We called him “The Duke” in part because his name was one letter away—one small alphabet letter, in fact—from the great jazz man, Ellington; and in part because he was, like his near namesake, a jazz fanatic. His name was Elkington.
If you have been following The Buddha Diaries this past week, you’ll know that I have been obsessing a bit about school day memories. This is one of them.
The Duke was by far the coolest boy in the school. He was reed thin, with a face as pale as a porcelain plate, and short, dark hair curled tight and close to the head. I remember little about him until we both moved up from the common room to the “dens”—little individual studies ranged the length of a narrow corridor that were assigned as a mark of privilege to senior fifth- and sixth-form boys. Elkington’s was directly across the corridor from mine. He had a portable record player on which he played music that, in our day, seemed outlandishly avant-garde. This, by the way, was the early fifties. In England, at that time, the names were known to only a rarefied few of the intelligentsia: Dizzy Gillespe, Charlie Parker, the be-bop crowd. Elkington had them all on Blue Note, in the coolest sleeves you could imagine. He even deigned to show an interest in smoother jazz--the likes of Gerry Mulligan, George Shearing, and Dave Brubeck. But distinctly less so.
He was one of those people who seem blithely able to get away with breaking all the rules. He smoked. He drank. He played his music loud. He even managed to make the school uniform look cool, wearing his trousers tightly tapered, like the Teddy Boys of the day. He was the editor of the literary magazine, of which I was some kind of associate editor. It was he who had the temerity to write to Evelyn Waugh, an “Old Boy” of the school, asking if that great literary giant would submit a piece for the magazine. Waugh responded, tartly. His card, as I recall, said that he had learned little at our school other than to be lazy and unhappy, and that for this reason he was unable to accede to Elkington’s request. Elkington wrote back promptly, asking if he could publish Waugh’s response, and if he could have the assurance that he would never write for the school magazine, to spare future editors the disappointment. Waugh’s card came back, and I do remember this one, word for word. It said, Yes to both questions, and was signed EW.
An aspiring poet and intellectual, I did my best to keep up with Elkington, but it was a lost cause. I smoked—and got caught and caned for it. That never happened to Elkington. I drank. I had my corduroy trousers tapered, but succeeded only in looking absurdly un-cool. I read Auden and Isherwood, James Joyce. I wrote poems about man and the machine. In defiance of house rules, I stayed up late one night and painted murals on my den walls—including the huge blow-up of one of those blue and white Matisse cut-outs that I thought was quite successful.
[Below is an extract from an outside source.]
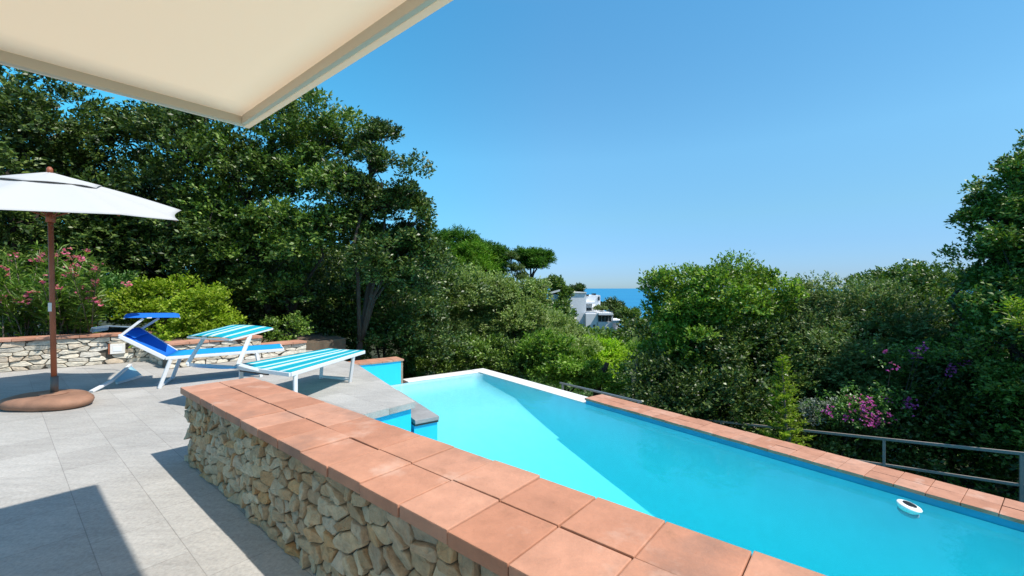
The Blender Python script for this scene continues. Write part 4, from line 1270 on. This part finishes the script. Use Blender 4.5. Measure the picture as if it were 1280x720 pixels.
for i, (px, py, d, rx, rz, lf, lab) in enumerate((
        (735, 424, 66, 16, 7, 'fresh', 'low green tree under the left corner of the white house'),
        (760, 425, 68, 18, 6, 'pine_bright', 'bushy bright tree under the porch of the white house'),
        (788, 431, 60, 14, 7, 'oak_light', 'dark low tree right of the white house porch'),
        (770, 434, 48, 24, 9, 'fresh', 'round green tree midway down the slope below the porch'),
        (805, 440, 44, 20, 12, 'oak_light', 'green tree partly behind the tall tree right of the gap'))):
    tree('slope_tree', lab, 'tree', at(px, d), [LB(px, py, d, rx, rz), LB(px + 6, py + rz * .8, d - 1, rx * .9, rz)], lf, 44, 24, 10, .7, .3, .13, .2, .3, 60 + i, group=GH, csize=.55)
# dry palm husk and dark slanted trunk among the shrubs
dp = PD(794, 470, 12.6)
dt = thing('dry_stump', 'pale dry palm husk standing in the shrubs beyond the pool', 'tree stump', (dp.x, dp.y, -3.2))
mb = MB(); mb.tube([Vector((dp.x, dp.y, -3.2)), PD(793, 468, 12.6), PD(795, 456, 12.6), PD(797, 448, 12.6)], [.08, .085, .075, .03], 9); mb.build('husk', M['dry'], dt)
sp_ = PD(745, 480, 13.6)
dt = thing('leaning_trunk', 'dark leaning bare trunk among the bright slope foliage', 'tree trunk', (sp_.x, sp_.y, -3.2))
mb = MB(); mb.tube([Vector((sp_.x - .1, sp_.y, -3.2)), PD(748, 477, 13.5), PD(754, 464, 13.5), PD(759, 454, 13.6)], [.13, .12, .10, .07], 9); mb.build('trunk', M['bark'], dt)

# ------------------------------------------------------------------ right side
G3 = 'trees and shrubs beyond the far pool edge'
tree('sunlit_tree', 'full tree with a bright sunlit top at the left of the right hand thicket', 'tree', at(890, 12.5),
     [LB(890, 372, 12.5, 60, 46), LB(848, 395, 12.4, 42, 50), LB(940, 382, 12.6, 42, 46), LB(875, 435, 12.2, 60, 45), LB(845, 460, 12.3, 38, 40)], 'sunlit', 190, 28, 11, .28, .10, .05, .11, .3, 71, group=G3)
tree('dense_shrub', 'very dark shrub low behind the terracotta edge under the sunlit tree', 'shrub', at(850, 11.2),
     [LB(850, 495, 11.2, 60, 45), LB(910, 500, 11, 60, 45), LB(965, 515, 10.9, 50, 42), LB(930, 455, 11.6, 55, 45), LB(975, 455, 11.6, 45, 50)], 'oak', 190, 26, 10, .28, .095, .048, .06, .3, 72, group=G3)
tree('olive_tree', 'grey green olive right of the sunlit tree', 'tree', at(1010, 12.5),
     [LB(1000, 392, 12.5, 45, 38), LB(1045, 398, 12.2, 48, 46), LB(1010, 445, 12, 60, 50), LB(1020, 490, 11.6, 60, 45)], 'olive', 165, 27, 11, .28, .095, .036, .11, .3, 73, group=G3)
tree('olive_tree', 'shaded olive behind the pink bougainvillea', 'tree', at(1080, 11.5),
     [LB(1085, 398, 11.5, 55, 46), LB(1060, 460, 11, 65, 50), LB(1120, 455, 11, 60, 52), LB(1090, 505, 10.6, 70, 40)], 'olive_dark', 175, 27, 11, .26, .095, .038, .1, .3, 74, group=G3)
tree('oak_tree', 'dark round topped oak on the skyline between the olives and the right edge tree', 'tree', at(1150, 13),
     [LB(1130, 362, 14.5, 55, 28), LB(1175, 385, 13, 60, 44), LB(1120, 395, 13, 50, 40), LB(1215, 400, 12.6, 40, 50)], 'oak_light', 150, 27, 11, .28, .10, .05, .1, .3, 75, group=G3)
tree('oak_tree', 'deeply shaded oak low beside the two rail handrail', 'tree', at(1190, 10.5),
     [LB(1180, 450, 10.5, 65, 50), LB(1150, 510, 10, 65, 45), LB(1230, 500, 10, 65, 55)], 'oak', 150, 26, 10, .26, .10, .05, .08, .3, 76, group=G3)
tree('oak_tree', 'tall dark tree reaching in from the right edge of the view', 'tree', at(1300, 9),
     [LB(1288, 240, 9, 50, 30), LB(1240, 262, 9.2, 40, 20), LB(1278, 290, 9, 36, 28), LB(1262, 325, 9, 28, 22), LB(1330, 215, 9, 70, 45), LB(1290, 290, 8.9, 60, 40), LB(1275, 335, 8.8, 45, 36), LB(1310, 360, 8.8, 80, 60), LB(1266, 390, 8.7, 46, 45), LB(1290, 450, 8.6, 80, 65), LB(1340, 540, 8.6, 90, 70)], 'oak_light', 400, 24, 11, .24, .085, .042, .12, .3, 77, group=G3)
tree('low_tree', 'dark thicket tree at the foot of the right edge tree', 'tree', at(1270, 9.4),
     [LB(1260, 540, 9.4, 75, 55), LB(1190, 560, 9.6, 65, 50), LB(1300, 590, 9.2, 70, 50)], 'oak', 120, 25, 9, .24, .095, .05, .06, .3, 78, group=G3)
tree('low_tree', 'shaded shrub along the outer side of the terracotta pool edge', 'shrub', at(1050, 10),
     [LB(1000, 548, 10.2, 55, 32), LB(1060, 555, 10, 65, 32), LB(1120, 570, 9.8, 60, 36)], 'oak', 110, 25, 9, .22, .085, .045, .05, .3, 79, group=G3)
GR = 'farther trees behind the right hand thicket'
for i, (px, py, rx, rz, lab) in enumerate(((880, 430, 90, 60, 'farther dark tree behind the sunlit tree'), (1010, 430, 90, 58, 'farther dark tree behind the grey green olive'),
        (1120, 420, 90, 58, 'farther dark tree behind the round topped oak'), (1225, 420, 90, 70, 'farther dark tree behind the right edge tree'))):
    tree('oak_tree', lab, 'tree', at(px, 18), [LB(px - 20, py, 18, rx * .7, rz), LB(px + 30, py + 10, 18.4, rx * .7, rz), LB(px, py + 60, 17.4, rx, rz * .9)], 'oak', 110, 26, 10, .4, .17, .09, .14, .2, 120 + i, group=GR)
tree('leafy_branch_shrub', 'bright leafy shrub spray at the right edge above the handrail', 'shrub', at(1285, 6.6),
     [LB(1272, 402, 6.4, 30, 18), LB(1300, 425, 6.4, 40, 22)], 'lime', 12, 9, 9, .2, .08, .024, .03, .4, 80, group=G3)

# small yellow green conifer
def conifer():
    rng = np.random.default_rng(8)
    b = PD(990, 560, 8.9); top = PD(974, 446, 8.9)
    root = thing('young_conifer', 'young yellow green conifer with feathery branches beyond the pool edge', 'conifer', (b.x, b.y, -3.3))
    base = Vector((b.x, b.y, -3.3)); top = Vector((top.x + .05, top.y, top.z))
    mb = MB(); mb.tube([base, base.lerp(top, .5), top], [.05, .03, .006], 7)
    C = []; Dv = []
    for i in range(64):
        t = .24 + .76 * (i / 64)
        p = base.lerp(top, t)
        ln = .70 * (1 - t) ** .8 * (.55 + .7 * rng.random()) + .05
        a = i * 2.4
        d = Vector((math.cos(a), math.sin(a), .45)).normalized()
        e = p + d * ln
        mb.tube([p, e], [.008, .003], 4)
        k = max(4, int(ln * 30))
        for j in range(k):
            q = p.lerp(e, .15 + .85 * j / k)
            s = Vector((-d.y, d.x, .25)) * (1 if j % 2 else -1)
            C.append(q); Dv.append((d * .8 + s * .7).normalized())
    link('crown', leaf_mesh('crown', np.array(C), np.array(Dv), 12, .13, .075, .018, rng, .6, .15, .1), M['lime'], root)
    mb.build('trunk', M['grey_bark'], root)
conifer()


def bougain(label, cx, cy, d, rx, rz, seed, n):
    rng = np.random.default_rng(seed)
    c = PD(cx, cy, d)
    root = thing('bougainvillea', label, 'flowering shrub', (c.x, c.y, -3.2), 'pink bougainvillea in the thicket')
    a = rx * d / FPX; b = rz * d / FPX
    k = n * 4
    C = np.array(c) + rng.normal(size=(k, 3)) * np.array([a, .3, b]) * .6
    link('crown', leaf_mesh('crown', C, unit(rng, k), 8, .15, .06, .035, rng), M['garden_green'], root)
    cl = np.array(c) + rng.normal(size=(max(5, n // 5), 3)) * np.array([a, .2, b]) * .62 + np.array([0, -.25, 0])
    F = cl[rng.integers(0, len(cl), n * 2)] + rng.normal(size=(n * 2, 3)) * .055
    link('flowers', leaf_mesh('flowers', F, unit(rng, len(F)), 5, .04, .038, .034, rng, 1.4, .2, .15), M['magenta'], root)
    mb = MB()
    for i in range(5):
        q = Vector(cl[i % len(cl)])
        mb.tube([Vector((c.x + rng.normal() * .1, c.y + .5, -3.2)), Vector((q.x * .5 + c.x * .5, c.y + .4, (q.z - 3.2) / 2)), q], [.014, .01, .004], 5)
    mb.build('stems', M['bark'], root)
bougain('large pink bougainvillea low behind the two rail handrail', 1078, 513, 9.1, 50, 22, 91, 80)
bougain('smaller pink bougainvillea spray high in the thicket', 1150, 442, 9.25, 40, 13, 92, 36)
tree('silver_shrub', 'silver grey leaved shrub between the young conifer and the bougainvillea', 'shrub', at(1030, 9.6),
     [LB(1030, 512, 9.5, 20, 12), LB(1016, 520, 9.5, 16, 10)], 'silver', 9, 14, 7, .14, .05, .026, .02, .3, 93, stems=2, csize=.5)

# distant woodland that reads as one mass
rng = np.random.default_rng(99)
Cs = []; Ds = []
for i in range(900):
    y = rng.uniform(30, 170); x = rng.uniform(-.75, .75) * y
    px = 640 + FPX * x / y
    z = ground_z(x, y)
    h = rng.uniform(1.0, 3.0)
    if 690 < px < 830:
        lim = EYE - (418 - 360) / FPX * y if y < 78 else EYE - (405 - 360) / FPX * y
        if z + h * 1.6 > lim: h = max(.4, (lim - z) / 1.7)
        if z > lim: continue
    if 76 < y < 92 and 705 < px < 780: continue
    n = 26
    v = unit(rng, n); v[:, 2] = np.abs(v[:, 2])
    Cs.append(np.array([x, y, z + h * .5]) + v * np.array([h * 1.2, h * 1.2, h]) * (.6 + .4 * rng.random((n, 1))))
    Ds.append(v)
me = leaf_mesh('woodland', np.vstack(Cs), np.vstack(Ds), 9, 1.2, .55, .3, rng)
tag(link('woodland', me, M['oak_light']), 'distant green woodland covering the slope', 'woodland', kind='stuff')

rng = np.random.default_rng(77)
k = 9000
x = rng.uniform(-6, 24, k); y = rng.uniform(6.5, 34, k)
keep = ((x - J.x) * P2.x + (y - J.y) * P2.y > 1.3) & ((x - Cin.x) * P1.x + (y - Cin.y) * P1.y < 99)
keep |= ((x - Cin.x) * P1.x + (y - Cin.y) * P1.y > 1.7) & (x > -4.5)
x = x[keep]; y = y[keep]
z = np.array([ground_z(a, b) for a, b in zip(x, y)]) + rng.random(len(x)) * .55
C = np.stack([x, y, z], 1)
me = leaf_mesh('undergrowth', C, unit(rng, len(C)), 12, .35, .14, .06, rng)
tag(link('undergrowth', me, M['garden_green']), 'low green undergrowth on the slope beyond the pool', 'undergrowth', kind='stuff')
In short, I tried everything to emulate Elkington's cool. But I could never quite make it, and my slavish admiration was returned by my hero with frankly cruel contempt. In the school dining hall, he was unsparing with his witty barbs at my expense. He abused my attempts a friendship and turned my eager innocence against me in front of those I was most desperately seeking to impress. I loved and feared and hated him all at once. One of the most acute of feelings I recall on leaving school was the relief of not having someone so close to whom I felt so painfully inferior.
Then, when I arrived at Cambridge, a year or so later, there he was, more cool than ever. Of course, I was anxious once again to keep up with his coolness. I’m sure he was into drugs: though I would have had not the first idea about how to lay my hands on a marijuana cigarette, I would bet he smoked them daily. He showed me how to break open a nasal cold inhaler and use the contents to achieve a benzadrine high. I introduced him to the girl I had (still innocently) fallen ridiculously in love with, and he coolly stole her from me. He was the hero and the nemesis of my youth.
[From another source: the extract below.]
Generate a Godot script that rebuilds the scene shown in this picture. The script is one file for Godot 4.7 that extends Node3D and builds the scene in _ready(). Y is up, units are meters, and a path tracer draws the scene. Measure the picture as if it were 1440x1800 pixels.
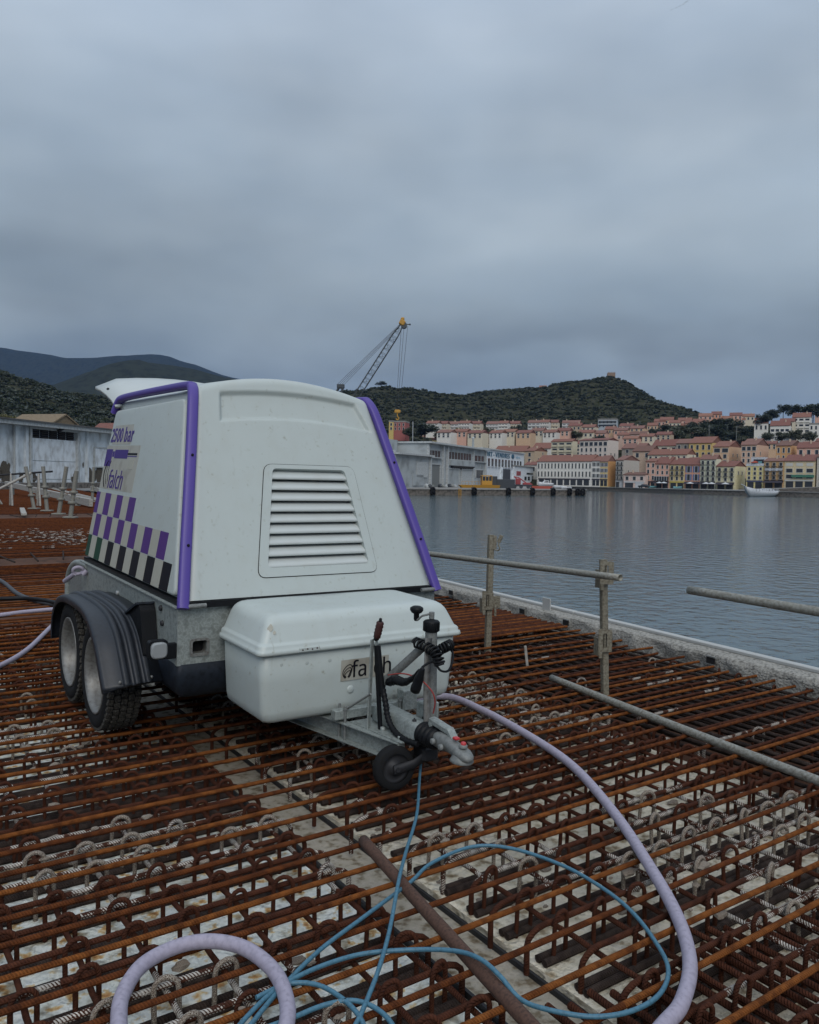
extends Node3D
# A quay deck stripped to its reinforcement, with a water-jet pump trailer, a harbour basin and a hillside town.
# Units: metres, y = 0 is the top of the reinforcement mat.

var M := {}
var T := {}
var rng := RandomNumberGenerator.new()
const WATER_Y := -2.3
const QUAY_Y := -0.9

func _ready():
	rng.seed = 11
	# ---- camera
	var cam := Camera3D.new()
	cam.name = "camera"
	cam.position = Vector3(0, 1.5, 0)
	cam.rotation_order = EULER_ORDER_YXZ
	cam.rotation = Vector3(deg_to_rad(-2.36), 0, deg_to_rad(0.75))
	cam.fov = 64.733
	cam.near = 0.05
	cam.far = 20000.0
	add_child(cam)
	# ---- sky, haze, exposure
	var env := Environment.new()
	env.background_mode = Environment.BG_SKY
	var sky := Sky.new()
	var pano := PanoramaSkyMaterial.new()
	pano.panorama = overcast_panorama()
	sky.sky_material = pano
	env.sky = sky
	env.tonemap_mode = Environment.TONE_MAPPER_LINEAR
	env.tonemap_exposure = 1.0
	env.sdfgi_enabled = true
	env.ssao_enabled = true
	env.ssil_enabled = true
	env.fog_enabled = true
	env.fog_density = 0.00004
	env.fog_light_color = Color(0.42, 0.60, 0.88)
	var we := WorldEnvironment.new()
	we.name = "world_environment"
	we.environment = env
	add_child(we)
	# ---- the sun, spread wide by the cloud
	var sun := DirectionalLight3D.new()
	sun.name = "sun"
	sun.light_energy = 0.5
	sun.light_angular_distance = 40.0
	sun.light_color = Color(1.0, 0.975, 0.94)
	sun.shadow_enabled = true
	add_child(sun)
	sun.look_at_from_position(Vector3(1.5, 7.5, 9.0), Vector3.ZERO)
	make_materials()
	build_setting()
	build_deck()
	build_trailer()
	build_hoses()
	build_railing()
	build_left_yard()
	build_pier()
	build_crane()
	build_town()
	build_trees()
	build_birds()

# ---------------------------------------------------------------- sky
func overcast_panorama() -> ImageTexture:
	var w := 1536
	var h := 768
	var n1 := FastNoiseLite.new()
	n1.seed = 3
	n1.noise_type = FastNoiseLite.TYPE_SIMPLEX_SMOOTH
	n1.frequency = 0.55
	n1.fractal_octaves = 5
	var n2 := FastNoiseLite.new()
	n2.seed = 21
	n2.noise_type = FastNoiseLite.TYPE_SIMPLEX_SMOOTH
	n2.frequency = 2.6
	n2.fractal_octaves = 4
	var im = Image.create(w, h, false, Image.FORMAT_RGBF)
	var cols := [[0.0, Vector3(0.245, 0.305, 0.345)], [5.0, Vector3(0.265, 0.328, 0.375)], [12.0, Vector3(0.325, 0.398, 0.455)], [22.0, Vector3(0.405, 0.49, 0.575)], [33.0, Vector3(0.475, 0.57, 0.69)], [60.0, Vector3(0.80, 0.90, 1.03)], [90.0, Vector3(0.90, 1.0, 1.12)]]
	var banks = [[-25.5, 12.2, 3.2, 2.0, -0.26], [-17.0, 9.0, 9.0, 1.6, -0.10], [-5.0, 16.5, 8.0, 1.7, -0.12], [-4.0, 8.5, 4.5, 1.6, -0.16], [-24.0, 8.8, 6.0, 1.4, -0.12], [8.5, 17.0, 4.5, 1.2, 0.09], [-14.0, 18.0, 9.0, 1.5, 0.07], [16.0, 12.0, 10.0, 1.6, 0.06], [19.0, 9.0, 8.0, 1.2, -0.06], [-52.0, 11.0, 12.0, 3.0, -0.16], [48.0, 13.0, 14.0, 2.5, -0.12], [95.0, 12.0, 16.0, 3.0, -0.14], [150.0, 14.0, 16.0, 2.5, -0.12], [-110.0, 13.0, 16.0, 3.0, -0.14], [-160.0, 10.0, 14.0, 2.5, -0.14]]
	for y in h:
		var el = (0.5 - (y + 0.5) / h) * 180.0
		if el < -1.5:
			im.fill_rect(Rect2i(0, y, w, h - y), Color(0.16, 0.19, 0.22))
			break
		var e = maxf(el, 0.0)
		var k := 0
		while k < cols.size() - 2 and e > cols[k + 1][0]:
			k += 1
		var t: float = clampf((e - cols[k][0]) / (cols[k + 1][0] - cols[k][0]), 0, 1)
		var base: Vector3 = (cols[k][1] as Vector3).lerp(cols[k + 1][1], t)
		var sy = sin(deg_to_rad(e))
		var cy = cos(deg_to_rad(e))
		for x in w:
			var az = ((x + 0.5) / w - 0.5) * TAU
			var dx = sin(az) * cy
			var dz = -cos(az) * cy
			# a cloud deck seen from below: farther cloud is foreshortened
			var q = 1.0 / (sy + 0.22)
			var a = n1.get_noise_3d(dx * q * 1.5, dz * q * 1.5, 0.0)
			var b = n2.get_noise_3d(dx * 1.1, sy * 3.2, dz * 1.1)
			var c = n1.get_noise_3d(dx * 2.6, sy * 5.5, dz * 2.6 + 40.0)
			var m = 0.96 + 0.28 * a + 0.13 * b + 0.22 * c
			# darker rags of low cloud hang near the hills
			var low = clampf(1.0 - e / 15.0, 0, 1)
			m -= 0.42 * low * smoothstep(0.02, 0.55, b * 0.8 + c + 0.12)
			# banks of lower cloud: [azimuth, elevation, half width, half height, strength] in degrees, with ragged edges
			var azd = rad_to_deg(az) + 2.5 * c
			var eld = el + 1.6 * b + 1.2 * c
			for bk in banks:
				var qx = (azd - bk[0]) / bk[2]
				var qy = (eld - bk[1]) / bk[3]
				var rr = qx * qx + qy * qy
				if rr < 6.0:
					m += bk[4] * exp(-rr) * (1.0 + 0.8 * b)
			m = clampf(m, 0.55, 1.35)
			var tint = 0.035 * b + 0.03 * a
			im.set_pixel(x, y, Color(base.x * m * (1.0 + tint), base.y * m, base.z * m * (1.0 - tint)))
	return ImageTexture.create_from_image(im)

# ---------------------------------------------------------------- materials
func lin(r: float, g: float, b: float) -> Color:
	return Color(r, g, b).linear_to_srgb()

func noise_tex(freq: float, stops: Array, sz := 512, sd := 1, oct := 4, kind := FastNoiseLite.TYPE_SIMPLEX_SMOOTH) -> NoiseTexture2D:
	var t := NoiseTexture2D.new()
	var n := FastNoiseLite.new()
	n.noise_type = kind
	n.seed = sd
	n.frequency = freq
	n.fractal_octaves = oct
	t.noise = n
	t.width = sz
	t.height = sz
	t.seamless = true
	var g := Gradient.new()
	var off = PackedFloat32Array()
	var col = PackedColorArray()
	for s in stops:
		off.append(s[0])
		col.append(s[1])
	g.offsets = off
	g.colors = col
	t.color_ramp = g
	return t

func bump_tex(freq: float, strength: float, sd := 5, oct := 4, sz := 512) -> NoiseTexture2D:
	var t := NoiseTexture2D.new()
	var n := FastNoiseLite.new()
	n.noise_type = FastNoiseLite.TYPE_SIMPLEX_SMOOTH
	n.seed = sd
	n.frequency = freq
	n.fractal_octaves = oct
	t.noise = n
	t.width = sz
	t.height = sz
	t.seamless = true
	t.as_normal_map = true
	t.bump_strength = strength
	return t

func mat(key: String, c: Color, rough := 0.7, metal := 0.0) -> StandardMaterial3D:
	var m := StandardMaterial3D.new()
	m.resource_name = key
	m.albedo_color = c
	m.roughness = rough
	m.metallic = metal
	m.cull_mode = BaseMaterial3D.CULL_DISABLED
	M[key] = m
	return m

func tri(m: StandardMaterial3D, tex: Texture2D, scale: float, nrm: Texture2D = null, nscale := 1.0, world := false):
	m.albedo_texture = tex
	m.uv1_triplanar = true
	m.uv1_world_triplanar = world
	m.uv1_scale = Vector3.ONE * scale
	if nrm:
		m.normal_enabled = true
		m.normal_texture = nrm
		m.normal_scale = nscale

func g(v: float, a := 0.0) -> Color:   # a neutral multiplier with a slight warm shift a
	return Color(v * (1.0 + a), v, v * (1.0 - a))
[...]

You’ll recall, perhaps, that I could remember nothing but last names, because during my school years we never used the first. But I did know Elkington’s. It was Chris. So I googled him yesterday on the Internet and came up with this obituary. He died three years ago in Tanzania, a jazz fan to the last. I have been thinking about him ever since, with gratitude for the strange role that he played in my life. I have never managed to be as cool as Elkington, but at least I have learned, over the years, to be more accepting of my lack of cool. The Duke, I discovered finally, was never who I am.